Copy exactly, and only, the lines below from the first through the one containing "rnd, uni = random.random, random.uniform", both included; pictures are omitted.
== PROVIDED MATERIAL
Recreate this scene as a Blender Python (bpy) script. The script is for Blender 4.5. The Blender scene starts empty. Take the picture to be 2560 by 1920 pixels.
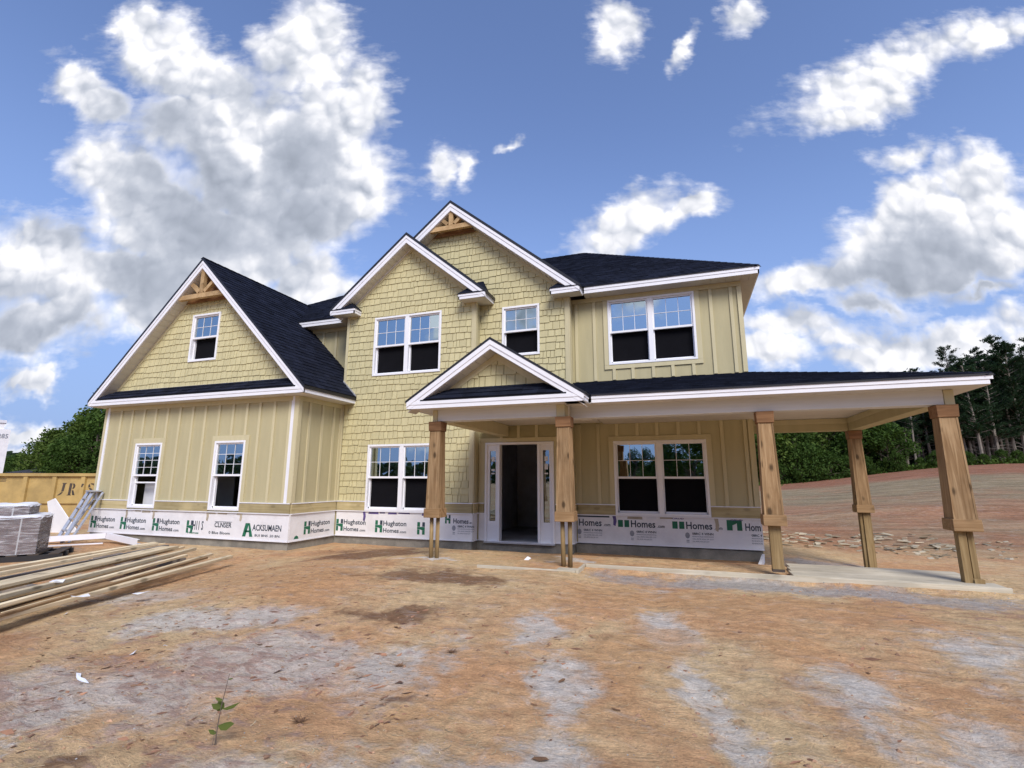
import bpy, math, random
from mathutils import Vector, Matrix, noise
random.seed(11)
S = bpy.context.scene
COL = S.collection
R = math.radians
rnd, uni = random.random, random.uniform

# ------------------------------------------------------------------ camera, light, exposure
FW = Vector((-0.321721, 0.927876, 0.188523)); RT = Vector((0.944935, 0.327253, 0.001886)); UP = Vector((0.059945, -0.178748, 0.982067))
CAMZ = 1.298
cam = bpy.data.cameras.new('camera'); co = bpy.data.objects.new('camera', cam); COL.objects.link(co)
cam.sensor_width = 36; cam.lens = 1237.156/2560*36; cam.clip_start = .05; cam.clip_end = 3000
co.matrix_world = Matrix(((RT.x, UP.x, -FW.x, 0), (RT.y, UP.y, -FW.y, 0), (RT.z, UP.z, -FW.z, CAMZ), (0, 0, 0, 1)))
S.camera = co
SUN = Vector((0.40, -0.62, 0.67)).normalized()
SUN_STRENGTH = 2.7; SUN_ANGLE = 28; SKY_STRENGTH = 0.15; EXPOSURE = 0.37
sl = bpy.data.lights.new('sun', 'SUN'); sl.energy = SUN_STRENGTH; sl.angle = R(SUN_ANGLE); sl.color = (1, .955, .88)
so = bpy.data.objects.new('sun', sl); COL.objects.link(so); so.rotation_euler = (-SUN).to_track_quat('-Z', 'Y').to_euler(); so.location = (20, -20, 40)
vs = S.view_settings; S.display_settings.display_device = 'sRGB'
vs.view_transform = 'Standard'; vs.look = 'None'; vs.exposure = EXPOSURE; vs.gamma = 1; vs.use_curve_mapping = False
S.cycles.max_bounces = 6; S.cycles.transparent_max_bounces = 6; S.cycles.caustics_reflective = False; S.cycles.caustics_refractive = False

class NT:
    def __init__(s, tree): s.t = tree; s.n = tree.nodes; s.l = tree.links
    def new(s, typ, **kw):
        n = s.n.new(typ)
        for k, v in kw.items(): setattr(n, k, v)
        return n
    def put(s, sock, v):
        if isinstance(v, bpy.types.NodeSocket): s.l.new(v, sock)
        else:
            if hasattr(sock, 'default_value') and isinstance(v, (tuple, list)) and len(v) == 3 and len(sock.default_value) == 4: v = (*v, 1)
            sock.default_value = v
    def m(s, op, a, b=0.0, c=0.0, clamp=False):
        n = s.new('ShaderNodeMath', operation=op, use_clamp=clamp)
        s.put(n.inputs[0], a); s.put(n.inputs[1], b); s.put(n.inputs[2], c); return n.outputs[0]
    def v(s, op, a, b=(0, 0, 0), out=0):
        n = s.new('ShaderNodeVectorMath', operation=op); s.put(n.inputs[0], a)
        if op == 'SCALE': s.put(n.inputs[3], b)
        else: s.put(n.inputs[1], b)
        return n.outputs[out]
    def noise(s, vec, scale, detail=4, rough=.55, out=0, dist=0.0, lac=2.0, dim='3D'):
        n = s.new('ShaderNodeTexNoise', noise_dimensions=dim); s.put(n.inputs['Vector'], vec); n.inputs['Scale'].default_value = scale
        n.inputs['Detail'].default_value = detail; n.inputs['Roughness'].default_value = rough; n.inputs['Distortion'].default_value = dist
        n.inputs['Lacunarity'].default_value = lac
        return n.outputs[out]
    def ramp(s, x, a, b, lo=0.0, hi=1.0, smooth=True):
        n = s.new('ShaderNodeMapRange', interpolation_type='SMOOTHSTEP' if smooth else 'LINEAR')
        s.put(n.inputs[0], x); s.put(n.inputs[1], a); s.put(n.inputs[2], b); s.put(n.inputs[3], lo); s.put(n.inputs[4], hi); return n.outputs[0]
    def mix(s, f, a, b, op='MIX'):
        n = s.new('ShaderNodeMix', data_type='RGBA', blend_type=op); s.put(n.inputs[0], f); s.put(n.inputs[6], a); s.put(n.inputs[7], b); return n.outputs[2]
    def xyz(s, x, y, z=0.0):
        n = s.new('ShaderNodeCombineXYZ'); s.put(n.inputs[0], x); s.put(n.inputs[1], y); s.put(n.inputs[2], z); return n.outputs[0]
    def mapping(s, vec, loc=(0, 0, 0), rot=(0, 0, 0), sc=(1, 1, 1), typ='POINT'):
        n = s.new('ShaderNodeMapping', vector_type=typ); s.put(n.inputs[0], vec); n.inputs['Location'].default_value = loc
        n.inputs['Rotation'].default_value = rot; n.inputs['Scale'].default_value = sc; return n.outputs[0]

# ------------------------------------------------------------------ sky with clouds (directions in the world, at infinity)
CLOUDS = [(-0.494, 1.001, 0.13, 0.153, 0.0, 1), (-0.387, 0.818, 0.141, 0.196, 0.0, 1), (-0.405, 0.675, 0.158, 0.192, 0.0, 1), (-0.594, 0.685, 0.287, 0.232, 0.0, 1), (-0.752, 0.945, 0.236, 0.118, -29.0, 1), (-0.909, 1.056, 0.074, 0.088, 0.0, 0.9), (-0.978, 0.864, 0.127, 0.068, -35.0, 0.9), (-0.879, 0.664, 0.178, 0.117, -39.0, 0.9), (-0.702, 0.539, 0.27, 0.142, -16.0, 1), (-0.465, 0.539, 0.171, 0.095, 11.0, 0.9), (-1.028, 0.454, 0.171, 0.134, 0.0, 0.9), (-0.876, 0.417, 0.217, 0.101, 0.0, 0.9), (-1.027, 0.31, 0.111, 0.093, 0.0, 0.9), (-0.731, 0.427, 0.151, 0.096, 0.0, 0.9), (-0.438, 0.414, 0.123, 0.085, 0.0, 1), (-0.989, 0.194, 0.05, 0.042, 0.0, 1), (0.256, 1.069, 0.067, 0.085, 0.0, 0.8), (0.405, 0.997, 0.024, 0.077, -29.0, 0.6), (0.546, 1.098, 0.043, 0.069, -24.0, 0.6), (0.889, 0.948, 0.341, 0.076, 29.0, 0.75), (0.81, 0.846, 0.181, 0.059, 28.0, 0.75), (1.142, 1.048, 0.159, 0.063, 27.0, 0.7), (0.227, 0.54, 0.172, 0.08, 36.0, 1), (0.36, 0.574, 0.1, 0.042, 19.0, 0.85), (0.923, 0.565, 0.291, 0.12, 22.0, 1), (1.035, 0.658, 0.118, 0.105, 0.0, 1), (1.064, 0.523, 0.182, 0.137, 0.0, 1), (0.626, 0.429, 0.163, 0.06, 8.0, 1), (0.879, 0.453, 0.285, 0.077, 0.0, 1), (0.872, 0.703, 0.074, 0.054, 11.0, 0.5), (0.606, 0.322, 0.134, 0.034, -5.0, 0.6), (0.566, 0.257, 0.092, 0.057, 0.0, 0.9), (0.782, 0.375, 0.151, 0.037, -5.0, 0.55), (0.912, 0.287, 0.274, 0.057, 8.0, 0.9), (0.745, 0.231, 0.124, 0.043, 0.0, 0.7), (-0.153, 0.666, 0.038, 0.073, -22.0, 0.6), (-0.096, 0.686, 0.031, 0.045, 0.0, 0.6), (-0.018, 0.752, 0.04, 0.016, 41.0, 0.6), (-0.985, 0.087, 0.153, 0.029, 0.0, 0.6), (-1.011, 0.051, 0.096, 0.016, 0.0, 0.5), (-0.677, 0.776, 0.241, 0.171, 0.0, 1), (-0.572, 0.464, 0.209, 0.097, 0.0, 0.95), (-0.73, 0.355, 0.243, 0.074, 0.0, 0.9), (-0.964, 0.337, 0.195, 0.084, 0.0, 0.9), (1.005, 0.245, 0.166, 0.065, 0.0, 0.85), (0.703, 0.287, 0.11, 0.028, 5.0, 0.5), (1.005, 0.385, 0.102, 0.027, 0.0, 0.6), (0.246, 1.058, 0.071, 0.096, -12.0, 0.8)]
SHADE = [(-0.61, 0.665, 0.301, 0.157, -9.0, 1), (-0.484, 0.549, 0.167, 0.086, 0.0, 0.9), (-0.531, 0.776, 0.119, 0.176, 0.0, 0.55), (-0.913, 0.491, 0.215, 0.064, -10.0, 0.6), (-0.995, 0.363, 0.161, 0.054, 0.0, 0.6), (0.926, 0.476, 0.263, 0.056, 4.0, 1), (0.975, 0.513, 0.139, 0.057, 0.0, 0.7), (0.916, 0.262, 0.22, 0.026, 5.0, 0.5), (0.226, 0.512, 0.109, 0.036, 31.0, 0.35), (-0.983, 0.075, 0.161, 0.025, 0.0, 0.6)]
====
COMPLETED TASK —
Recreate this scene as a Blender Python (bpy) script. The script is for Blender 4.5. The Blender scene starts empty. Take the picture to be 2560 by 1920 pixels.
import bpy, math, random
from mathutils import Vector, Matrix, noise
random.seed(11)
S = bpy.context.scene
COL = S.collection
R = math.radians
rnd, uni = random.random, random.uniform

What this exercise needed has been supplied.